L’argument : Un dimanche ordinaire à Rome, un jour de mois d’août.
Notre avis : Grand maître reconnu du documentaire, Luciano Emmer choisit pour sa première fiction un genre alors peu couru, le film choral ; le prétexte en est un dimanche d’août, le 7 d’après un carton, qui voit se croiser différents personnages de Rome à la plage d’Ostie. La narration respecte l’ordre chronologique : on les suit du départ matinal au retour en soirée. À partir de cette idée simple, limpide, les scénaristes bâtissent quelques intrigues assez lâches, qui donnent le temps au film de s’attarder en un projet quasi sociologique sur la société de 1950, dans sa diversité et son « italianité ». Car ce qui frappe aujourd’hui le plus, c’est ce regard sur un monde disparu, qui vit de codes qui nous sont étrangers : dès la ruée initiale, en vélo, train ou voiture, on se trouve transporté dans une vie colorée et bruyante où l’on ne serait pas surpris de rencontrer M. Hulot. Le talent d’observation d’Emmer, qui vient sans doute du documentaire, fait merveille pour brosser en quelques plans des portraits saisissants, que les personnages jouent un rôle essentiel ou qu’ils ne fassent que peu d’apparitions. C’est d’ailleurs l’un des plaisirs du spectateur que d’identifier ou de reconnaître l’un d’entre eux. Ainsi du couple de musiciens des rues, aperçus dans un plan fugace, dont on retrouve la femme endormie à un autre moment.

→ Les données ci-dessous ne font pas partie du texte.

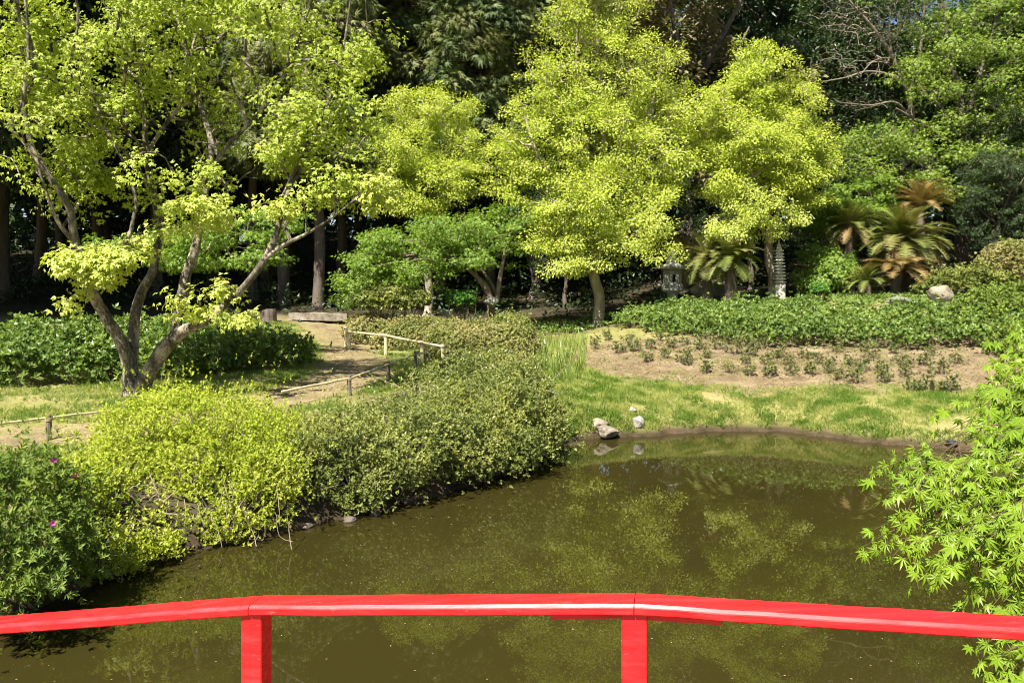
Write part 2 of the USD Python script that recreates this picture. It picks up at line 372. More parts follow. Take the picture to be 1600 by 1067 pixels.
# ------------------------------------------------------------------ terrain
SHORE = np.array([(-4.6, -6), (-4.5, 0), (-4.4, 3), (-4.2, 5.0), (-3.65, 6.4), (-3.2, 7.2), (-2.33, 8.2), (-1.53, 8.96), (-.8, 9.86), (0, 10.95),
                  (.6, 12.2), (1.0, 13.3), (1.7, 13.85), (2.26, 13.9), (3.5, 14.45), (4.75, 14.55), (5.6, 13.8), (6.4, 13.2), (7.2, 12.75),
                  (8.6, 11.4), (8.9, 9.0), (6.8, 6.6), (4.6, 5.2), (3.2, 4.0), (2.75, 2.6), (2.7, 0), (2.9, -6)])
pond = shapely.Polygon(SHORE).buffer(.5).buffer(-1.0).buffer(.5)
CTRL = np.array([
    (5, 15.6, .62), (2.5, 15.5, .58), (8, 14.6, .60), (10, 13.0, .6), (5, 19.5, 1.33), (2.5, 20, 1.2), (9, 18, 1.35), (9, 22, 1.9), (3.5, 27, 1.6), (8, 27, 2.35),
    (14, 24, 2.5), (12, 16, 1.5), (5.5, 26, 2.05), (2.9, 26.9, 1.53), (0, 22, 1.0), (-1, 18, .95), (.5, 16, .7), (.3, 25, 1.15), (-1, 28, 1.5),
    (-5.9, 10, .56), (-6.3, 13, .76), (-2.9, 12, .85), (-3, 15, .9), (-3.4, 21, .95), (-5, 22.5, 1.0), (-6.8, 27, 1.75), (-12, 14, .95), (-10.5, 18, 1.45), (-12, 25, 1.8),
    (-9, 9, .6), (-6, 6, .55), (-6, 2, .6), (-6, -5, .7), (4.2, 2, .7), (5, -5, .8), (6.5, 4.6, .6), (10, 8, .7), (14, 10, 1.0), (-4.6, 17, .95), (-8, 14, .85),
    (-15, 35, 2.6), (0, 36, 2.5), (10, 35, 3.2), (20, 33, 4.2), (0, 60, 9), (-30, 60, 9), (30, 60, 10), (-30, 20, 2), (30, 10, 2.5), (-30, 0, 1.2), (30, -10, 1.5), (0, -30, 1)], float)
_rbf = RBFInterpolator(CTRL[:, :2], CTRL[:, 2], kernel='linear', smoothing=.02)


def axis_coords(lo, hi, step, far, ratio=1.16):
    a = list(np.arange(lo, hi + 1e-6, step))
    s = step
    while a[-1] < far[1]:
        s *= ratio; a.append(a[-1] + s)
    s = step
    while a[0] > far[0]:
        s *= ratio; a.insert(0, a[0] - s)
    return np.array(a)


GX = axis_coords(-10.5, 10.5, .14, (-420, 420))
GY = axis_coords(3, 28, .14, (-420, 420))
XX, YY = np.meshgrid(GX, GY, indexing='ij')
flat = np.stack([XX.ravel(), YY.ravel()], 1)
near = (np.abs(flat[:, 0]) < 55) & (flat[:, 1] > -55) & (flat[:, 1] < 75)
hz = np.full(len(flat), 1.5)
hz[near] = _rbf(flat[near])
far_r = np.hypot(flat[:, 0], flat[:, 1])
hill = np.clip((flat[:, 1] - 45) / 60, 0, 1)
hz[~near] = 1.5 + 9.0 * hill[~near]
side = np.clip((np.hypot(flat[:, 0], flat[:, 1] - 15) - 40) / 30, 0, 1)
hz = hz * (1 - side) + side * (1.5 + 9.0 * hill + 4 * np.clip((far_r - 100) / 200, 0, 1) * (flat[:, 1] > 0))
pts = shapely.points(flat)
sd = np.where(shapely.contains_xy(pond, flat[:, 0], flat[:, 1]), -1, 1) * shapely.distance(pts, pond.exterior)
p3 = np.c_[flat, np.zeros(len(flat))]
sd = sd + (fbm(p3 * 2.6 + 5, 3, 15) - .5) * .16 * np.exp(-(sd / .5) ** 2)
sd = sd + (fbm(p3 * 4.5, 3, 14) - .5) * .22 * np.exp(-(sd / .6) ** 2)
sd = sd + (fbm(p3 * 1.6, 3, 4) - .5) * .55 * np.exp(-(sd / .8) ** 2)
up = np.maximum(sd, 0)
hz = np.maximum(hz, .12) * (1 - np.exp(-up / .55)) * .93 + .10 * (1 - np.exp(-up / .05))
hz = hz + (fbm(p3 * .9, 4, 9) - .5) * .10 * np.clip(up, 0, 1) + (fbm(p3 * 4, 3, 3) - .5) * .08 * np.clip(up * 4, 0, 1) * (far_r < 60)
hz = np.where(sd < 0, -.04 - np.minimum(-sd * .6, .7), hz)
HZ = hz.reshape(XX.shape)
_height = RegularGridInterpolator((GX, GY), HZ, bounds_error=False, fill_value=1.5)


def H(x, y):
    z = _height(np.stack(np.broadcast_arrays(x, y), -1))
    return float(np.ravel(z)[0]) if np.ndim(x) == 0 and np.ndim(y) == 0 else z


def G(px, py, lo=2.0, hi=60.0):
    """Ground point seen at a photo pixel."""
    d = np.linspace(lo, hi, 3000)
    x, z = (px - CX) / F * d, EYE - (py - HY) / F * d
    k = np.argmax(z < H(x, d))
    return np.array([x[k], d[k], H(x[k], d[k])])


PATH = shapely.LineString([(-12, 7.6), (-7.6, 9.2), (-5.0, 10.7), (-3.45, 12.6), (-3.1, 15.5), (-3.9, 19.5), (-5.0, 23.5), (-6.4, 26.6), (-11, 29)]).buffer(.68)
BED = shapely.Polygon([(1.6, 18.2), (2.2, 16.7), (4.5, 15.9), (7.2, 15.3), (9.6, 14.6), (11.5, 15), (11, 19), (8.8, 19.4), (6, 19.9), (3, 21.3), (2.2, 20.6)]).buffer(.3)
BANK_SHADE_SOIL = shapely.Polygon([(-4.9, 4.5), (-4.6, 7.4), (-3.9, 9.0), (-2.9, 10.3), (-2.3, 11.6), (-1.6, 13.6), (-.6, 14.4), (.7, 13.9), (1.0, 12.2), (-1, 8), (-3, 4)])  # left bank humus, its colour darkened for the shade under the bushes
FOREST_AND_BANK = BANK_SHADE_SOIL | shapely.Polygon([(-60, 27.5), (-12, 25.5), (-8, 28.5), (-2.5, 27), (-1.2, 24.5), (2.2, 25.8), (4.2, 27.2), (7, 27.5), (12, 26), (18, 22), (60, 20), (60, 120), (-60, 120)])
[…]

Mais surtout, le réalisateur s’attache à quelques figures qui vont vivre ce dimanche là une expérience singulière : la découverte amoureuse de deux adolescents, la déception du grand monde pour une femme qui essaie d’échapper à la misère, ou, de l’autre côté de la barrière aussi réelle (les plans de grillage récurrents) que symbolique, le choix d’un « docteur » entre sa compagne et sa fille. Tandis que, resté à Rome, un couple dont l’homme est incarné par le tout jeune Mastroianni, voit s’accumuler les difficultés, et qu’une victime de la pauvreté s’embourbe dans un casse qui tourne mal. Autant de petites histoires, qui ne trouvent pas forcément leur résolution à la fin de la journée, mais qui multiplient les tonalités et même les genres : on verra des emprunts au film noir, au néoréalisme, au film sentimental ou comique. C’est le grand talent d’ Emmer de garder une cohérence et de ne jamais perdre le spectateur malgré la profusion de personnages et d’intrigues. Cette unité vient sans doute d’abord du regard tendre qu’il porte au moindre figurant : les jeunes dragueurs, la « mamma » ou la femme qui vient voir sa fille sont traités avec le même respect que les protagonistes. Les seules flèches que les scénaristes décochent visent la société huppée, bavarde, intéressée et stérile. On retrouve en mineur une vision sommaire de la lutte des classes qui condamne les riches sans appel ; une phrase dite par l’une d’entre eux, remarquable dans sa concision, pourrait servir d’anti-programme au film : « Quel ennui, ces histoires d’amour ! Seuls les protagonistes changent. »
Le ton est majoritairement à la chronique tendre, faite d’infinis détails plus que de grands drames ; la justesse d’observation mais aussi les préoccupations sociales (voir les problèmes d’argent, souvent évoqués) rendent ce film très attachant, et sa fin majoritairement ouverte a quelque chose de frustrant : on aurait volontiers continué à fréquenter ces personnages profondément humains, nos semblables, saisis en des instants qui sont comme prélevés sur du réel. Nous restent à découvrir les autres fictions d’Emmer qui, d’après Jean A. Gili, reprennent le même procédé.
Les suppléments :
Belle intervention de Jean A . Gili, qui analyse le film dans son contexte et sa descendance, entre autres, et multiplie les anecdotes. Celle sur le doublage des films italiens est très surprenante.
L’image :
Propre en général, avec plus ou moins de grain selon les passages et de très rares moments voilés.
Le son :
Clair et sans parasites, avec un léger manque de relief, mais au vu de l’âge du film, la piste Dolby Digital 2.0 mono est satisfaisante. La VF, comme souvent, est éprouvante.